Swój szacunek do twórczości mistrza grozy zamanifestował Francuz już w pierwszych minutach filmu, kiedy to widzimy głównego bohatera pracującego nad plakatem przedstawiającym rewolwerowca i różę na tle monumentalnie wznoszącej się za nimi wieży. Jest to oczywiście nawiązanie do, jak mówi sam autor, dzieła jego życia – siedmiotomowej sagi o wspomnianym rewolwerowcu. Podróżuje on przez zdegradowany świat, w którym wszystko, nawet czas, straciło jakiekolwiek znaczenie, zmierzając do tajemniczej wieży, w której przyjdzie stanąć mu oko w oko z samym sobą. Saga “Mrocznej wieży” to podsumowanie twórczości Stephena Kinga, cykl łączący w sobie elementy z ogromnej części jego powieści. Po jej przeczytaniu szepnąłem pod nosem – Boże, niech nikt nie próbuje tego sfilmować – po “Mgle” zmieniam zdanie; mam jednego kandydata.
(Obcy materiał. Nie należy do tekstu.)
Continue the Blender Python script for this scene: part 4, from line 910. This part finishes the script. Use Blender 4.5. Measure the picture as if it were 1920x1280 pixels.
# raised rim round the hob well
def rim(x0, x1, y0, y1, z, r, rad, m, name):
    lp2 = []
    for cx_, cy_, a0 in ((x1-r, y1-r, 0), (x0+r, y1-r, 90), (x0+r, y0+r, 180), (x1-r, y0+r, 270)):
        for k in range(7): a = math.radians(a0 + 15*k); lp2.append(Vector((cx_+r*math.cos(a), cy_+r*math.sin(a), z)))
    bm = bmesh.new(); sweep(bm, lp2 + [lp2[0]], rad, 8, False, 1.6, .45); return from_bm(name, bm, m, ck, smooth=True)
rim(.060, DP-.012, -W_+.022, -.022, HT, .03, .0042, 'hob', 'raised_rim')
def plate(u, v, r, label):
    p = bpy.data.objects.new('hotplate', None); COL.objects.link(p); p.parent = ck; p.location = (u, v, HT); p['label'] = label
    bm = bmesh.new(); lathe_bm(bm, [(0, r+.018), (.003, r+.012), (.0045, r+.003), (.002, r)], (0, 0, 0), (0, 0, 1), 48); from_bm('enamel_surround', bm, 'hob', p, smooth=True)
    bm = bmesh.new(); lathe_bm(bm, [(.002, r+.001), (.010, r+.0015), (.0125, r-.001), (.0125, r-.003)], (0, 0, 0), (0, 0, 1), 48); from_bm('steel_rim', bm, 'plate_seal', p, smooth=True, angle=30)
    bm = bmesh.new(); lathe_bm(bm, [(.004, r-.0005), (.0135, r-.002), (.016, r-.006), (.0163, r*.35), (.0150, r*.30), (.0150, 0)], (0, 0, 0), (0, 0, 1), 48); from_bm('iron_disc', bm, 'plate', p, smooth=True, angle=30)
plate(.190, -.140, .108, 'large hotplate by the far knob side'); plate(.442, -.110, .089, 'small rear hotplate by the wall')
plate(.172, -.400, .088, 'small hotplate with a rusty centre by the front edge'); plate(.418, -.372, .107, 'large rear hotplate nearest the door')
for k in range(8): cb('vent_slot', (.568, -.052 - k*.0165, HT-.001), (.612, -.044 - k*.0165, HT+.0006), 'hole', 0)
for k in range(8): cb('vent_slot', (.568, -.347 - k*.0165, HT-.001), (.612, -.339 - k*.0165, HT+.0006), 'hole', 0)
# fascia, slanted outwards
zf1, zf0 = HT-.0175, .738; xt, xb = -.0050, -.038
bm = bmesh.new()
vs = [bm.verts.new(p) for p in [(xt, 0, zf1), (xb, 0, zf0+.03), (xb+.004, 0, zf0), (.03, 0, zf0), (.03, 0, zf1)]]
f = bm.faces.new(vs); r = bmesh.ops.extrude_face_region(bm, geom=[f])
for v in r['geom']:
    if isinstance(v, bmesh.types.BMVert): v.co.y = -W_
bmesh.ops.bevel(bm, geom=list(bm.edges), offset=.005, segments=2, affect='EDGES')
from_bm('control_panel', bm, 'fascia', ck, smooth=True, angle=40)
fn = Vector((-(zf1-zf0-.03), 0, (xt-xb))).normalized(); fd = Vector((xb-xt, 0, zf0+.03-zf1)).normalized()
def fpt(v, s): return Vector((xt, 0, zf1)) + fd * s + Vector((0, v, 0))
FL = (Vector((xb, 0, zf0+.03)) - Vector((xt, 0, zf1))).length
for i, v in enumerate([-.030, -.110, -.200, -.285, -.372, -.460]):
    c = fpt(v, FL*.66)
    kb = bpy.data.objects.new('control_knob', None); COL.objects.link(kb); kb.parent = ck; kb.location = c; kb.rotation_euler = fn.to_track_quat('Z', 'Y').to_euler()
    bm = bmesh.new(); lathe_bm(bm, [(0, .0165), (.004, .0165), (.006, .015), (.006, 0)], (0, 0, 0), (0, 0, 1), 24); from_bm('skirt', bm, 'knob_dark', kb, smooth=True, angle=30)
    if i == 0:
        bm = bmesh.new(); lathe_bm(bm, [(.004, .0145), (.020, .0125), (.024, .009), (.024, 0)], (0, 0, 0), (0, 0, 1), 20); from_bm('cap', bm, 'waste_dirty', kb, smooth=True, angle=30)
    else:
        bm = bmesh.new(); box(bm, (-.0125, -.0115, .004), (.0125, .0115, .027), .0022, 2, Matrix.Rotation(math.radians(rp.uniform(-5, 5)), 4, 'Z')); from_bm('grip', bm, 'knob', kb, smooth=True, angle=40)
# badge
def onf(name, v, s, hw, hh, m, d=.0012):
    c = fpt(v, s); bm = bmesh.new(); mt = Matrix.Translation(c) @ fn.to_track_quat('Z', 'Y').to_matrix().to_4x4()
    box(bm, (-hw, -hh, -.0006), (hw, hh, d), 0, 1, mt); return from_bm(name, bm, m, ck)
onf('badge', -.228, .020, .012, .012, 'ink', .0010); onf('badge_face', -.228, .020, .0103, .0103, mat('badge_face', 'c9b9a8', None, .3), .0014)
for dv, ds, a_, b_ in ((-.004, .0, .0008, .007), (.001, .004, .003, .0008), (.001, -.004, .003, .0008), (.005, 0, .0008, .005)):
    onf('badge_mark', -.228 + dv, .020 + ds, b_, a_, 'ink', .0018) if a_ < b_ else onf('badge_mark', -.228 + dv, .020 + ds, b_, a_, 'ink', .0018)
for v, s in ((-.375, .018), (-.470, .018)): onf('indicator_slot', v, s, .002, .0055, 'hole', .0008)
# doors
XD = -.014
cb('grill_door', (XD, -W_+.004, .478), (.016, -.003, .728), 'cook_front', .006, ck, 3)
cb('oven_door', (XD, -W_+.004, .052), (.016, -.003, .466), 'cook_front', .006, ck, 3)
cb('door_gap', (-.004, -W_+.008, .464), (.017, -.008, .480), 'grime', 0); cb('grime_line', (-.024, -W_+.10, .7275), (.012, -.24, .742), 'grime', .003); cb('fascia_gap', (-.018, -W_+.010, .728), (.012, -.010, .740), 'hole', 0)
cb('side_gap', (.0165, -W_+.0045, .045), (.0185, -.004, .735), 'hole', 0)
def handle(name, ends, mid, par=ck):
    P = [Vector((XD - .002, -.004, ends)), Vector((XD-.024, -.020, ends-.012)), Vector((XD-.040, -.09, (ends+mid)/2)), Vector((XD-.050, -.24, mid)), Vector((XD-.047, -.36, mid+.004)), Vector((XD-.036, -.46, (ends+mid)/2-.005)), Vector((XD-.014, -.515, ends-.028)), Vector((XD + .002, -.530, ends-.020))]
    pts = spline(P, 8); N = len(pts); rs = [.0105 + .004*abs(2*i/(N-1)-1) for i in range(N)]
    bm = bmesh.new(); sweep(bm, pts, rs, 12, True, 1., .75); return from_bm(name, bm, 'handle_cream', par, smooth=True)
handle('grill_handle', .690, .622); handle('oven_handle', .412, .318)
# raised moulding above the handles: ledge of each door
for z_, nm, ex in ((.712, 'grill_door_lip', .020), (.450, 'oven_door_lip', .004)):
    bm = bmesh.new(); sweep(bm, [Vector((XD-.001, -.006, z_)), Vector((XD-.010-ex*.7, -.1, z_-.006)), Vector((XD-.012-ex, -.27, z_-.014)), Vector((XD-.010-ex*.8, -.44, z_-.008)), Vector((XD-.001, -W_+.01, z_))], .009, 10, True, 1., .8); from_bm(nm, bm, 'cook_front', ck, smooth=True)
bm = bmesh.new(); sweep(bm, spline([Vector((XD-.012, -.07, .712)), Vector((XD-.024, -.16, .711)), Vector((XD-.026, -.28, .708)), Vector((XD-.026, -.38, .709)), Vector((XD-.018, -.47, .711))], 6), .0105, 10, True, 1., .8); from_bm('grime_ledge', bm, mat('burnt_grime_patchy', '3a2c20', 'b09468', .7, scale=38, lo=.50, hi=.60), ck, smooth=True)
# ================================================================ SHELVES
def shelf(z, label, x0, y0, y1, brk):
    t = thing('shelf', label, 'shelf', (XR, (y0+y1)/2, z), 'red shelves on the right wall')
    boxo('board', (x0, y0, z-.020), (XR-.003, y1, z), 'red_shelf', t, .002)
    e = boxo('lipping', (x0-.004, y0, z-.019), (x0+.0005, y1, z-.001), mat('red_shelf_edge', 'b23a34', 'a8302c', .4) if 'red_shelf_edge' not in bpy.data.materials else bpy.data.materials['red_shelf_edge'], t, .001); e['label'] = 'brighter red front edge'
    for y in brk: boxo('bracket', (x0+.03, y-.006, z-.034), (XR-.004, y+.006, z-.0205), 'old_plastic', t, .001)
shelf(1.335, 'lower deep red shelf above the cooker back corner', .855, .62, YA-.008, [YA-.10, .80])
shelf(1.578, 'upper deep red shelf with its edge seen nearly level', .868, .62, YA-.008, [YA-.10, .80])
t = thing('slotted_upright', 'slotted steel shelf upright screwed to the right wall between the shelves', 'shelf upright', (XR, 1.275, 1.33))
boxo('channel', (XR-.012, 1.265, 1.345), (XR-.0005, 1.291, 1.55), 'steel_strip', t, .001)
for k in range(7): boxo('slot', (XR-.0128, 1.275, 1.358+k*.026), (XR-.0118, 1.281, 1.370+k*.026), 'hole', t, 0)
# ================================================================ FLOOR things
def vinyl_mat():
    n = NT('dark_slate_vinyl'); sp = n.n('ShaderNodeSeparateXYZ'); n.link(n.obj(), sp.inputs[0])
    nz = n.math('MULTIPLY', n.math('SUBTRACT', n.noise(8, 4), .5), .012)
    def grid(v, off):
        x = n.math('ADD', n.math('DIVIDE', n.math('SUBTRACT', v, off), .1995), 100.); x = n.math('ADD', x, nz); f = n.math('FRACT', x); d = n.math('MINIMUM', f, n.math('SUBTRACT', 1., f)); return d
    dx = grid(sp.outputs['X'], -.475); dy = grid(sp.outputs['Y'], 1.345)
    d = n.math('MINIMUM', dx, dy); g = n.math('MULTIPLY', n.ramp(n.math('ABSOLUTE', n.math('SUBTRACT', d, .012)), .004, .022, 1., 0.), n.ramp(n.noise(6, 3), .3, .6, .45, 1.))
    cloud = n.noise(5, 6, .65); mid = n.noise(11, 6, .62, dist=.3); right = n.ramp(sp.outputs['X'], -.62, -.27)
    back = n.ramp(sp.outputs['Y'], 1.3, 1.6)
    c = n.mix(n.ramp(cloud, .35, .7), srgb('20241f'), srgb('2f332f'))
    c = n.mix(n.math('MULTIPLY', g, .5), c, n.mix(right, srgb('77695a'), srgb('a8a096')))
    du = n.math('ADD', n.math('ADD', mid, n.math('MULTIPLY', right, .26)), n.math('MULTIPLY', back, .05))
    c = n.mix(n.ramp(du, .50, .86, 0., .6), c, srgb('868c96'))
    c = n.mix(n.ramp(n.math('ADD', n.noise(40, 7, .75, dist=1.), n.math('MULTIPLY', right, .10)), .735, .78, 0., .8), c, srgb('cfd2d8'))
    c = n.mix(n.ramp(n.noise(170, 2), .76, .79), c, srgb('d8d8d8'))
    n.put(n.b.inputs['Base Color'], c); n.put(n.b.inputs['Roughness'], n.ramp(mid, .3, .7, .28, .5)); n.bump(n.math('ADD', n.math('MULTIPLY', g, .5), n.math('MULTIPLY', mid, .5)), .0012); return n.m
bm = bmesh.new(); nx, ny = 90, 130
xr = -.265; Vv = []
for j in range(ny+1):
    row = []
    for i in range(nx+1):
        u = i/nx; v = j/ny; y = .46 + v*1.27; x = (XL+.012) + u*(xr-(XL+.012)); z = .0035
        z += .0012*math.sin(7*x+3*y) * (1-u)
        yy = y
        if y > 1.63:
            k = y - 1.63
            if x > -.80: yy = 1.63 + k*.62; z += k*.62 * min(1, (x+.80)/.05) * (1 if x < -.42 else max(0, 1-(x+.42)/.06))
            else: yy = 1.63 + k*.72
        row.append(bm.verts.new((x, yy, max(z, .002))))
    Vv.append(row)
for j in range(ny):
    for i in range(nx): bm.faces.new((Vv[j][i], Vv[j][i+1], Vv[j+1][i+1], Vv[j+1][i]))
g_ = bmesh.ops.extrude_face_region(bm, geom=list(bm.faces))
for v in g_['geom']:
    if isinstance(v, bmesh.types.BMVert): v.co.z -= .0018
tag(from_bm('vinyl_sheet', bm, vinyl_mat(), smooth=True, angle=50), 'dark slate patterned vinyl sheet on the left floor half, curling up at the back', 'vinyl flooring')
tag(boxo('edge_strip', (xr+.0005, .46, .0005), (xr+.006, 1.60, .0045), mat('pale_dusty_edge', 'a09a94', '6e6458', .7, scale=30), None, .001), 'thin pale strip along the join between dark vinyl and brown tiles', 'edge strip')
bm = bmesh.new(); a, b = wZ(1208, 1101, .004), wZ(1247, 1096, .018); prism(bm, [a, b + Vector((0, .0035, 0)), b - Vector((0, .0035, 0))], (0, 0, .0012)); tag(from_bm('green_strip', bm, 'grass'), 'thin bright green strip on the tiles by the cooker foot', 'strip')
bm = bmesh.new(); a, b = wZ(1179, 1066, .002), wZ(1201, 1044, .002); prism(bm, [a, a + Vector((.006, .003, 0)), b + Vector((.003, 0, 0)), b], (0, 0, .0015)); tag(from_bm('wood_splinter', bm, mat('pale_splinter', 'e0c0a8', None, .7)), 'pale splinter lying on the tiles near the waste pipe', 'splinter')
Jedynym minusem obrazu Darabonta są same potwory, a właściwie ich dwa typy. Pierwszy z nich demonstruje nam jedynie swoje macki, chwytając w nie pewnego młodzieńca – zdecydowanie najgorsza scena filmu, po której obawiałem się, że reżyser zdecydował się na stworzenie krwawej jatki z pogranicza horroru i komedii. Drugi to pseudopterodaktyle, które specjalizują się w dewastacji witryn sklepowych. Oba równoważone są przez inne, dużo ciekawsze monstra i oba pojawiają się jedynie w krótkich epizodach, na szczęście.
“Mgłę” polecam zarówno tym, którzy niejedną noc spędzili na nerwowym przewracaniu kolejnych stron zapełnionych historią mistrza grozy, jak i tym, którzy nigdy nie mieli z jego twórczością styczności. Jest ona doskonałym horrorem i skuteczną odtrutką na ekranową ekspansję bladolicych maszkar z kruczoczarnymi włosami rodem z Kraju Kwitnącej Wiśni. Darabont potwierdza, że jest bezapelacyjnie najlepszym adaptatorem tekstów Stephena Kinga – miejmy nadzieję, że jeszcze kiedyś do nich powróci.